WHAT THE TASK ASKS: Your task is to extract every line from the material below exactly.

DATA:
####################
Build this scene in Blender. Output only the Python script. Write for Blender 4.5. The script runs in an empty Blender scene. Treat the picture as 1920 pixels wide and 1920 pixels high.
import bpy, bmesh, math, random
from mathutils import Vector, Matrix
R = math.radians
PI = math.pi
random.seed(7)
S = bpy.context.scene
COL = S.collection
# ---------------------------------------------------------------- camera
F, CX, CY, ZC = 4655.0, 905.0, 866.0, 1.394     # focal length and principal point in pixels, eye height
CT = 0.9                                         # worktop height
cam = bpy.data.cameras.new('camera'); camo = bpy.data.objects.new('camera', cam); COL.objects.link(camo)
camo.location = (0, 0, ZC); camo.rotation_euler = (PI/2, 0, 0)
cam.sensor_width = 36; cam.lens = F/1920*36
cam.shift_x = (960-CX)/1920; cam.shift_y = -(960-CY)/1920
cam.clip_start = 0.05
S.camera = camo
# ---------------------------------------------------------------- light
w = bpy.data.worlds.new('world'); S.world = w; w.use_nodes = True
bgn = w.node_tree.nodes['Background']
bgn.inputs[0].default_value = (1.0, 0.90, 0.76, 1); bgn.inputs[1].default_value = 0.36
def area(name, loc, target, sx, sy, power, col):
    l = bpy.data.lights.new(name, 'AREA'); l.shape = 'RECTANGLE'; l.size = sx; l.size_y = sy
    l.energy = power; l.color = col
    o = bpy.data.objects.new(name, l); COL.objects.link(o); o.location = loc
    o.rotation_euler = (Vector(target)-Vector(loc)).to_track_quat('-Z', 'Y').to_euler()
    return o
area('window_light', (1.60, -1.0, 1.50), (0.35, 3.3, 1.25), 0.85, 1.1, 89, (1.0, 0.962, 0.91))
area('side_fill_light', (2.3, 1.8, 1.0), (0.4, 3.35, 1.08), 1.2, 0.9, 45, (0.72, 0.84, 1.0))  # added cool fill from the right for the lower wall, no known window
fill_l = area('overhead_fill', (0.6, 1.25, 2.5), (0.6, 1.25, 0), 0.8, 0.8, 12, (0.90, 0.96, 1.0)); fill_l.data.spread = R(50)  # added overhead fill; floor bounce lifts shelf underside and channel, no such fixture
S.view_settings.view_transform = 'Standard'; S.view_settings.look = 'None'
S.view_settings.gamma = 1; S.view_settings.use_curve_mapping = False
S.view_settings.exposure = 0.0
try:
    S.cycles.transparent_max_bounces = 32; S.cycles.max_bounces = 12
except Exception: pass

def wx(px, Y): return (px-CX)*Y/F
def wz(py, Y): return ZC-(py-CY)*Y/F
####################
CORRECT OUTPUT:
Build this scene in Blender. Output only the Python script. Write for Blender 4.5. The script runs in an empty Blender scene. Treat the picture as 1920 pixels wide and 1920 pixels high.
import bpy, bmesh, math, random
from mathutils import Vector, Matrix
R = math.radians
PI = math.pi
random.seed(7)
S = bpy.context.scene
COL = S.collection
# ---------------------------------------------------------------- camera
F, CX, CY, ZC = 4655.0, 905.0, 866.0, 1.394     # focal length and principal point in pixels, eye height
CT = 0.9                                         # worktop height
cam = bpy.data.cameras.new('camera'); camo = bpy.data.objects.new('camera', cam); COL.objects.link(camo)
camo.location = (0, 0, ZC); camo.rotation_euler = (PI/2, 0, 0)
cam.sensor_width = 36; cam.lens = F/1920*36
cam.shift_x = (960-CX)/1920; cam.shift_y = -(960-CY)/1920
cam.clip_start = 0.05
S.camera = camo
# ---------------------------------------------------------------- light
w = bpy.data.worlds.new('world'); S.world = w; w.use_nodes = True
bgn = w.node_tree.nodes['Background']
bgn.inputs[0].default_value = (1.0, 0.90, 0.76, 1); bgn.inputs[1].default_value = 0.36
def area(name, loc, target, sx, sy, power, col):
    l = bpy.data.lights.new(name, 'AREA'); l.shape = 'RECTANGLE'; l.size = sx; l.size_y = sy
    l.energy = power; l.color = col
    o = bpy.data.objects.new(name, l); COL.objects.link(o); o.location = loc
    o.rotation_euler = (Vector(target)-Vector(loc)).to_track_quat('-Z', 'Y').to_euler()
    return o
area('window_light', (1.60, -1.0, 1.50), (0.35, 3.3, 1.25), 0.85, 1.1, 89, (1.0, 0.962, 0.91))
area('side_fill_light', (2.3, 1.8, 1.0), (0.4, 3.35, 1.08), 1.2, 0.9, 45, (0.72, 0.84, 1.0))  # added cool fill from the right for the lower wall, no known window
fill_l = area('overhead_fill', (0.6, 1.25, 2.5), (0.6, 1.25, 0), 0.8, 0.8, 12, (0.90, 0.96, 1.0)); fill_l.data.spread = R(50)  # added overhead fill; floor bounce lifts shelf underside and channel, no such fixture
S.view_settings.view_transform = 'Standard'; S.view_settings.look = 'None'
S.view_settings.gamma = 1; S.view_settings.use_curve_mapping = False
S.view_settings.exposure = 0.0
try:
    S.cycles.transparent_max_bounces = 32; S.cycles.max_bounces = 12
except Exception: pass

def wx(px, Y): return (px-CX)*Y/F
def wz(py, Y): return ZC-(py-CY)*Y/F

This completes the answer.